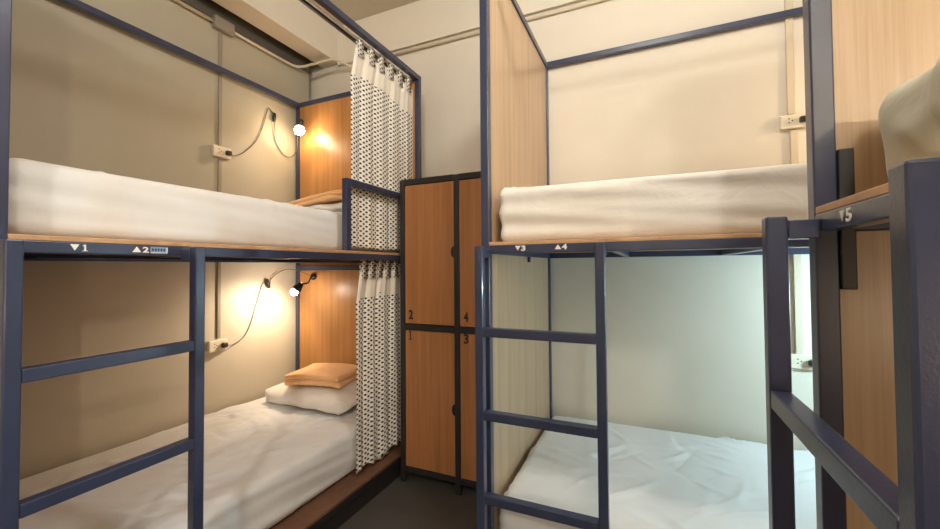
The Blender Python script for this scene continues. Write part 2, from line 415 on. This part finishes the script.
def pillow_bm(c, a, b, h, rot=0, tilt=0):
    bm = bmesh.new(); bmesh.ops.create_uvsphere(bm, u_segments=48, v_segments=28, radius=1)
    R_ = Matrix.Rotation(rot, 3, 'Z') @ Matrix.Rotation(tilt, 3, 'X')
    for v in bm.verts:
        x, y, z = v.co; m = max(abs(x), abs(y)); r_ = math.hypot(x, y)
        e = r_ ** .35
        th = math.atan2(y, x); cx, cy = math.cos(th), math.sin(th)
        sq = 1 / (abs(cx) ** 5 + abs(cy) ** 5) ** (1 / 5)
        px, py = cx * sq * e if r_ > 1e-6 else 0, cy * sq * e if r_ > 1e-6 else 0
        edge = max(0, 1 - max(abs(px), abs(py)) ** 2.6) ** .55
        pz = math.copysign(edge, z)
        p = Vector((px * a, py * b, pz * h))
        p += Vector((0, 0, 1)) * noise.noise(Vector((p.x * 9, p.y * 9, rot))) * .010
        v.co = R_ @ p
        v.co += Vector(c)
    fixn(bm); return bm
def settle(bm, z): 
    for v in bm.verts:
        if v.co.z < z: v.co.z = z + (v.co.z - z) * .02
    return bm
o = obj('pillow', settle(pillow_bm((-2.02, 2.06, .448), .36, .20, .075, .0, .06), .389), SHEETW, None, True, (-2.02, 2.06, .385))
tag(o, 'white pillow in the lower left bunk under the folded orange towel', 'pillow')
o = obj('pillow', settle(pillow_bm((-1.80, 2.05, 1.645), .26, .21, .045, .05), 1.602), SHEETW, None, True, (-1.86, 2.05, 1.592))
tag(o, 'white pillow at the head of the upper left bunk, mostly hidden', 'pillow')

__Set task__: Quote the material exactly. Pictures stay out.

__Reply to the exercise__:
The Blender Python script for this scene continues. Write part 2, from line 415 on. This part finishes the script.
def pillow_bm(c, a, b, h, rot=0, tilt=0):
    bm = bmesh.new(); bmesh.ops.create_uvsphere(bm, u_segments=48, v_segments=28, radius=1)
    R_ = Matrix.Rotation(rot, 3, 'Z') @ Matrix.Rotation(tilt, 3, 'X')
    for v in bm.verts:
        x, y, z = v.co; m = max(abs(x), abs(y)); r_ = math.hypot(x, y)
        e = r_ ** .35
        th = math.atan2(y, x); cx, cy = math.cos(th), math.sin(th)
        sq = 1 / (abs(cx) ** 5 + abs(cy) ** 5) ** (1 / 5)
        px, py = cx * sq * e if r_ > 1e-6 else 0, cy * sq * e if r_ > 1e-6 else 0
        edge = max(0, 1 - max(abs(px), abs(py)) ** 2.6) ** .55
        pz = math.copysign(edge, z)
        p = Vector((px * a, py * b, pz * h))
        p += Vector((0, 0, 1)) * noise.noise(Vector((p.x * 9, p.y * 9, rot))) * .010
        v.co = R_ @ p
        v.co += Vector(c)
    fixn(bm); return bm
def settle(bm, z): 
    for v in bm.verts:
        if v.co.z < z: v.co.z = z + (v.co.z - z) * .02
    return bm
o = obj('pillow', settle(pillow_bm((-2.02, 2.06, .448), .36, .20, .075, .0, .06), .389), SHEETW, None, True, (-2.02, 2.06, .385))
tag(o, 'white pillow in the lower left bunk under the folded orange towel', 'pillow')
o = obj('pillow', settle(pillow_bm((-1.80, 2.05, 1.645), .26, .21, .045, .05), 1.602), SHEETW, None, True, (-1.86, 2.05, 1.592))
tag(o, 'white pillow at the head of the upper left bunk, mostly hidden', 'pillow')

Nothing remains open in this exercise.